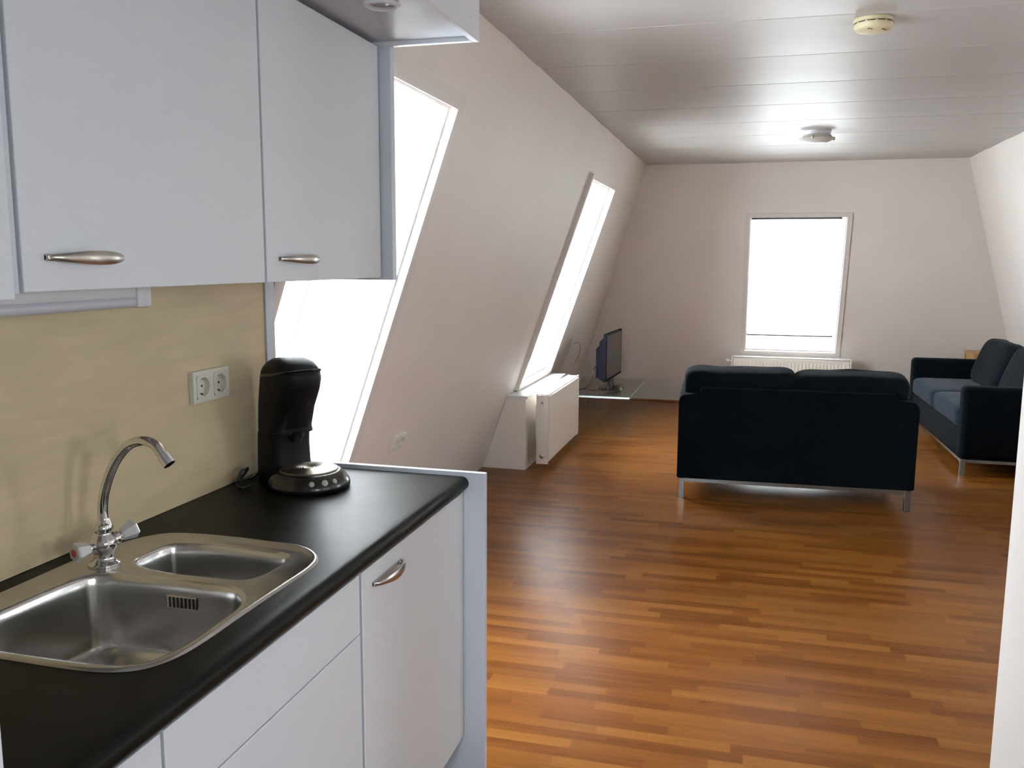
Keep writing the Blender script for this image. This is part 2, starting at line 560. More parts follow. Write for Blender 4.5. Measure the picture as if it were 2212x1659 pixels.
# end strip of the kitchen wall, beside the sloping window
struct('trim_1', bx(XW - 0.05, XW + 0.012, 2.212, YE + 0.004, 0.9, 1.46, bev=0.002), MELA_EDGE)
# thin dark reddish skirting along back wall
bm = bmesh.new()
prism(bm, [(YB - SB * 0.0 - 0.010, 0.0), (YB + 0.02, 0.0), (YB + 0.02 - SB * 0.018, 0.018), (YB - 0.008 - SB * 0.018, 0.018)], 'x', XF + 0.02, XR - 0.02)
struct('baseboard_back', bm, mat('skirting_wood', (0.30, 0.10, 0.03), 0.4))

# roller blind on the back window
rb = thing('roller_blind', 'white roller blind drawn down the window at the far end of the room', 'blind')
yb_t = 8.80
def bq(px_x, z, y): return (px_x, y, z)
zt, zb = 1.922, 0.727
xt0, xt1 = -0.026, 0.820
yt = YB - SB * zt + 0.365 * nb; ybm = YB - SB * zb + 0.365 * nb
bm = bmesh.new()
# cloth hangs parallel to the sash
v = [bm.verts.new(p) for p in ((xt0 + .012, ybm, zb), (xt1 - .012, ybm, zb), (xt1 - .012, yt, zt), (xt0 + .012, yt, zt))]
v2 = [bm.verts.new((q.co.x, q.co.y + 0.0012, q.co.z)) for q in v]
bm.faces.new(v); bm.faces.new(v2)
for i in range(4): bm.faces.new((v[i], v[(i + 1) % 4], v2[(i + 1) % 4], v2[i]))
obj('blind_cloth', bm, BLIND, rb)
bm = bmesh.new(); tube(bm, [(xt0, yt, zt + 0.004), (xt1, yt, zt + 0.004)], 0.012, 12, 0)
obj('roller_tube', bm, BLINDHW, rb, smooth=True)
bm = bmesh.new(); box(bm, xt0 - 0.004, xt1 + 0.004, ybm - 0.008, ybm + 0.008, zb - 0.014, zb + 0.014, bev=0.003)
obj('bottom_bar', bm, BLINDHW, rb)
for sx in (xt0 - 0.012, xt1 + 0.004):
    bm = bmesh.new(); box(bm, sx, sx + 0.010, yt - 0.016, yt + 0.016, zt - 0.014, zt + 0.020, bev=0.002)
    obj('end_bracket', bm, BLINDHW, rb)
    bm = bmesh.new(); tube(bm, [(sx + 0.005, yt, zt), (sx + 0.005, ybm, zb)], 0.0035, 6, 0)
    obj('guide_wire', bm, BLINDHW, rb)



# ------------------------------------------------------------------ kitchen: wall cabinets
XD = -1.0            # door face of the wall cabinets
ZB0, ZT0 = 1.45, 2.072


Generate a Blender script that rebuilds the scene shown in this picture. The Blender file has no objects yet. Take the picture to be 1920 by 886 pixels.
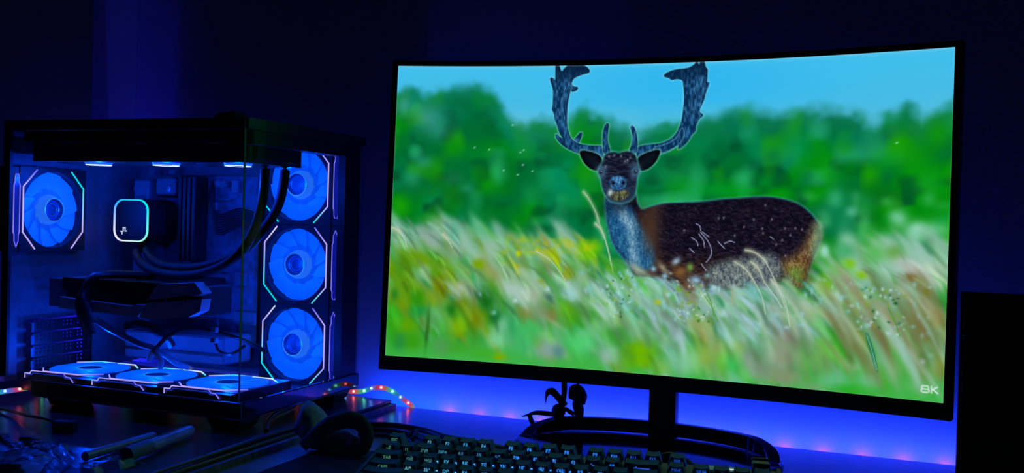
import bpy, bmesh, math
import numpy as np
from mathutils import Matrix, Vector, noise

# ------------------------------------------------------------------ scene, camera, world
scene = bpy.context.scene
COL = scene.collection
F_PX = 1852.64                                   # focal length in pixels of the 1920 px wide frame
YAW, PITCH, ROLL, EYE = 0.3723, -0.0156, 0.0286, 0.2811
cam_data = bpy.data.cameras.new('camera')
cam_data.sensor_fit = 'HORIZONTAL'
cam_data.sensor_width = 36.0
cam_data.lens = 36.0 * F_PX / 1920.0
cam_data.clip_start = 0.01
cam = bpy.data.objects.new('camera', cam_data)
COL.objects.link(cam)
fwd = Vector((-math.sin(YAW) * math.cos(PITCH), math.cos(YAW) * math.cos(PITCH), math.sin(PITCH)))
r0 = Vector((math.cos(YAW), math.sin(YAW), 0)); u0 = r0.cross(fwd)
rgt = r0 * math.cos(ROLL) + u0 * math.sin(ROLL); upv = u0 * math.cos(ROLL) - r0 * math.sin(ROLL)
cam.matrix_world = Matrix(((rgt.x, upv.x, -fwd.x, 0), (rgt.y, upv.y, -fwd.y, 0), (rgt.z, upv.z, -fwd.z, EYE), (0, 0, 0, 1)))
scene.camera = cam
scene.view_settings.view_transform = 'Standard'
scene.view_settings.look = 'None'
scene.view_settings.exposure = 0.0
scene.view_settings.gamma = 1.0
scene.view_settings.use_curve_mapping = False

world = bpy.data.worlds.new('night_room')
scene.world = world
world.use_nodes = True
world.node_tree.nodes['Background'].inputs[0].default_value = (0.30, 0.45, 1.0, 1)
world.node_tree.nodes['Background'].inputs[1].default_value = 0.0036

# ------------------------------------------------------------------ helpers
WALL_Y = 1.352        # plaster face of the back wall
DESK_Y = 1.3143       # rear edge of the desk
SLAB_Z = 0.012        # top of the raised board on the left


def srgb(r, g, b):
    def f(c):
        c /= 255.0
        return c / 12.92 if c <= 0.04045 else ((c + 0.055) / 1.055) ** 2.4
    return (f(r), f(g), f(b))


MATS = {}


def mat(name, col, rough=0.5, metal=0.0, spec=0.5, noise_scale=60.0, vary=0.15, bump=0.0, bump_scale=200.0, emit=None, strength=0.0, coat=0.0, stretch=None):
    if name in MATS:
        return MATS[name]
    m = bpy.data.materials.new(name); m.use_nodes = True
    nt = m.node_tree; b = nt.nodes['Principled BSDF']
    b.inputs['Roughness'].default_value = rough
    b.inputs['Metallic'].default_value = metal
    b.inputs['Specular IOR Level'].default_value = spec
    b.inputs['Coat Weight'].default_value = coat
    tc = nt.nodes.new('ShaderNodeTexCoord')
    src = tc.outputs['Object']
    if stretch:
        mp = nt.nodes.new('ShaderNodeMapping'); mp.inputs['Scale'].default_value = stretch
        nt.links.new(src, mp.inputs['Vector']); src = mp.outputs['Vector']
    nz = nt.nodes.new('ShaderNodeTexNoise'); nz.inputs['Scale'].default_value = noise_scale; nz.inputs['Detail'].default_value = 4
    nt.links.new(src, nz.inputs['Vector'])
    rp = nt.nodes.new('ShaderNodeValToRGB')
    rp.color_ramp.elements[0].position = 0.3; rp.color_ramp.elements[1].position = 0.7
    rp.color_ramp.elements[0].color = tuple(c * (1 - vary) for c in col) + (1,)
    rp.color_ramp.elements[1].color = tuple(min(1, c * (1 + vary)) for c in col) + (1,)
    nt.links.new(nz.outputs['Fac'], rp.inputs['Fac'])
    nt.links.new(rp.outputs['Color'], b.inputs['Base Color'])
    if bump:
        n2 = nt.nodes.new('ShaderNodeTexNoise'); n2.inputs['Scale'].default_value = bump_scale; n2.inputs['Detail'].default_value = 3
        nt.links.new(src, n2.inputs['Vector'])
        bp = nt.nodes.new('ShaderNodeBump'); bp.inputs['Strength'].default_value = bump; bp.inputs['Distance'].default_value = 0.002
        nt.links.new(n2.outputs['Fac'], bp.inputs['Height']); nt.links.new(bp.outputs['Normal'], b.inputs['Normal'])
    if emit:
        b.inputs['Emission Color'].default_value = tuple(emit) + (1,)
        b.inputs['Emission Strength'].default_value = strength
    MATS[name] = m
    return m


def glass_mat(name, tint, gloss=0.06, rough=0.02, mirror=1.0):
    # thin clear sheet: straight-through transmission plus a Fresnel mirror
    m = bpy.data.materials.new(name); m.use_nodes = True
    nt = m.node_tree
    nt.nodes.remove(nt.nodes['Principled BSDF'])
    out = nt.nodes['Material Output']
    tr = nt.nodes.new('ShaderNodeBsdfTransparent'); tr.inputs['Color'].default_value = tuple(tint) + (1,)
    gl = nt.nodes.new('ShaderNodeBsdfGlossy'); gl.inputs['Roughness'].default_value = rough
    fr = nt.nodes.new('ShaderNodeFresnel'); fr.inputs['IOR'].default_value = 1.5
    nz = nt.nodes.new('ShaderNodeTexNoise'); nz.inputs['Scale'].default_value = 30
    ml = nt.nodes.new('ShaderNodeMath'); ml.operation = 'MULTIPLY_ADD'
    ml.inputs[1].default_value = 0.02; ml.inputs[2].default_value = gloss
    ad = nt.nodes.new('ShaderNodeMath'); ad.operation = 'ADD'
    nt.links.new(nz.outputs['Fac'], ml.inputs[0]); nt.links.new(ml.outputs[0], ad.inputs[0]); nt.links.new(fr.outputs[0], ad.inputs[1])
    s0 = nt.nodes.new('ShaderNodeMath'); s0.operation = 'SUBTRACT'; s0.inputs[1].default_value = 0.04
    nt.links.new(ad.outputs[0], s0.inputs[0])
    ge = nt.nodes.new('ShaderNodeNewGeometry')                  # mirror only on the outer side of the sheet
    iv = nt.nodes.new('ShaderNodeMath'); iv.operation = 'SUBTRACT'; iv.inputs[0].default_value = 1.0
    nt.links.new(ge.outputs['Backfacing'], iv.inputs[1])
    gl.inputs['Color'].default_value = (mirror, mirror, mirror, 1)
    sb = nt.nodes.new('ShaderNodeMath'); sb.operation = 'MULTIPLY'; sb.use_clamp = True
    nt.links.new(s0.outputs[0], sb.inputs[0]); nt.links.new(iv.outputs[0], sb.inputs[1])
    mx = nt.nodes.new('ShaderNodeMixShader')
    nt.links.new(sb.outputs[0], mx.inputs[0]); nt.links.new(tr.outputs[0], mx.inputs[1]); nt.links.new(gl.outputs[0], mx.inputs[2])
    nt.links.new(mx.outputs[0], out.inputs['Surface'])
    MATS[name] = m
    return m


def glow_mat(name, col, strength):
    return mat(name, (0.02, 0.02, 0.03), 0.4, emit=col, strength=strength)


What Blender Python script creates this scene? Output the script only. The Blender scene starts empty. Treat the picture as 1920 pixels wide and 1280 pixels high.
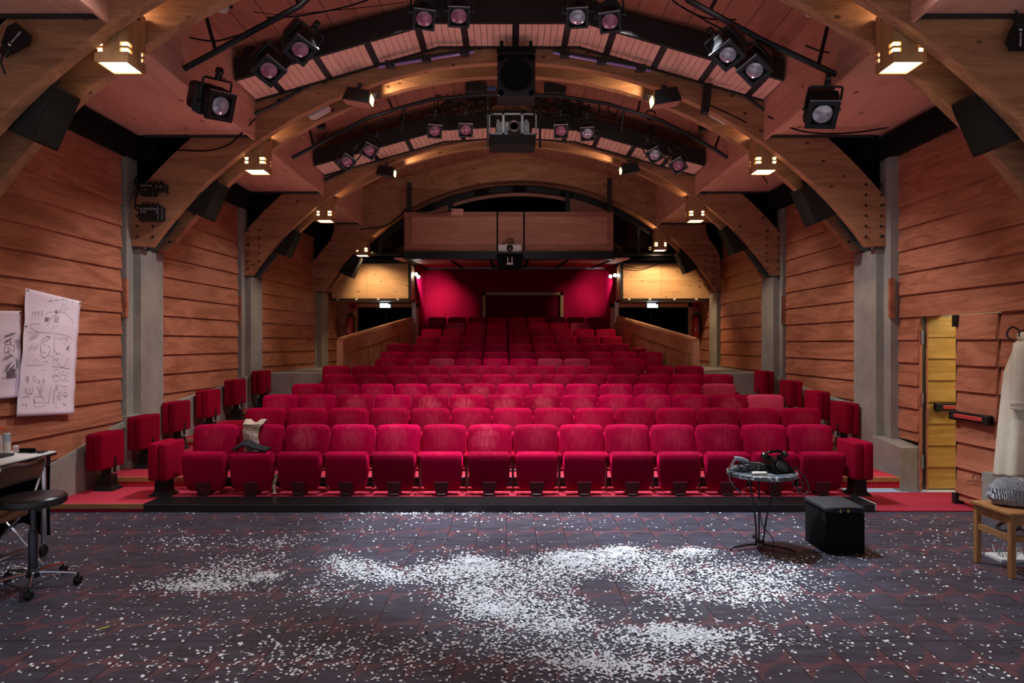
import bpy, bmesh, math, random
import numpy as np
from mathutils import Vector, Matrix
R = random.Random(7)
PI = math.pi
scene = bpy.context.scene
COL = scene.collection
F = 1280.0; VX = 955.0; VY = 643.0; EYE = 1.78

def P(px, py, Y):
    return Vector(((px - VX) * Y / F, Y, EYE + (VY - py) * Y / F))
def W(px, py, X):                      # point on a plane of constant X (side walls)
    Y = F * X / (px - VX)
    return Vector((X, Y, EYE + (VY - py) * Y / F))
def G(px, py, z=0.0):                  # point on a level floor
    Y = (EYE - z) * F / (py - VY)
    return Vector(((px - VX) * Y / F, Y, z))

# ------------------------------------------------------------------ camera
cam = bpy.data.cameras.new('camera'); co = bpy.data.objects.new('camera', cam); COL.objects.link(co)
co.location = (0, 0, EYE); co.rotation_euler = (PI/2, 0, 0)
cam.sensor_width = 36; cam.lens = 24; cam.shift_x = 5/1920; cam.shift_y = 3/1920
cam.clip_start = .05; cam.clip_end = 100
scene.camera = co
vs = scene.view_settings
scene.display_settings.display_device = 'sRGB'
vs.view_transform = 'Standard'; vs.look = 'None'; vs.gamma = 1; vs.use_curve_mapping = False
vs.exposure = 0.0
scene.cycles.use_denoising = True
scene.cycles.max_bounces = 9; scene.cycles.diffuse_bounces = 7; scene.cycles.glossy_bounces = 3
scene.cycles.caustics_reflective = False; scene.cycles.caustics_refractive = False
scene.cycles.sample_clamp_indirect = 4

# ------------------------------------------------------------------ materials
MATS = {}
def lin(c):
    return tuple(((v/255)/12.92 if v/255 <= .04045 else ((v/255+.055)/1.055)**2.4) for v in c)
class NT:
    def __init__(s, name):
        s.m = bpy.data.materials.new(name); s.m.use_nodes = True
        s.t = s.m.node_tree; s.n = s.t.nodes; s.l = s.t.links
        s.b = s.n['Principled BSDF']
    def add(s, typ, **kw):
        n = s.n.new(typ)
        for k, v in kw.items(): setattr(n, k, v)
        return n
    def ln(s, a, b): s.l.new(a, b)
    def setb(s, **kw):
        for k, v in kw.items():
            s.b.inputs[k.replace('_', ' ')].default_value = v
    def math(s, op, a, b=None, c=None):
        n = s.add('ShaderNodeMath', operation=op)
        for i, v in enumerate((a, b, c)):
            if v is None: continue
            if hasattr(v, 'links') or hasattr(v, 'is_linked'): s.ln(v, n.inputs[i])
            else: n.inputs[i].default_value = v
        return n.outputs[0]
    def coords(s, scale=(1, 1, 1), kind='Object', loc=(0, 0, 0)):
        tc = s.add('ShaderNodeTexCoord'); mp = s.add('ShaderNodeMapping')
        mp.inputs['Scale'].default_value = scale; mp.inputs['Location'].default_value = loc
        s.ln(tc.outputs[kind], mp.inputs[0]); return mp.outputs[0]
    def noise(s, vec, scale, detail=4, rough=.55, dist=0):
        n = s.add('ShaderNodeTexNoise'); s.ln(vec, n.inputs['Vector'])
        n.inputs['Scale'].default_value = scale; n.inputs['Detail'].default_value = detail
        n.inputs['Roughness'].default_value = rough; n.inputs['Distortion'].default_value = dist
        return n.outputs['Fac']
    def ramp(s, fac, stops):
        r = s.add('ShaderNodeValToRGB'); s.ln(fac, r.inputs[0]); e = r.color_ramp.elements
        while len(e) < len(stops): e.new(.5)
        for q, (p, c) in zip(e, stops):
            q.position = p; q.color = (*c, 1) if len(c) == 3 else c
        return r.outputs[0]
    def mix(s, fac, a, b, mode='MIX'):
        n = s.add('ShaderNodeMix', data_type='RGBA', blend_type=mode)
        for i, v in ((0, fac), (6, a), (7, b)):
            if hasattr(v, 'is_linked'): s.ln(v, n.inputs[i])
            elif i == 0: n.inputs[0].default_value = v
            else: n.inputs[i].default_value = (*v, 1)
        return n.outputs[2]
    def bump(s, h, strength=.2, dist=.01):
        b = s.add('ShaderNodeBump'); b.inputs['Strength'].default_value = strength; b.inputs['Distance'].default_value = dist
        s.ln(h, b.inputs['Height']); s.ln(b.outputs[0], s.b.inputs['Normal'])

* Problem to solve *
Some lines of the records may hold the word "picture". How many do? Answer with a number and nothing else.

* Result for this exercise *
3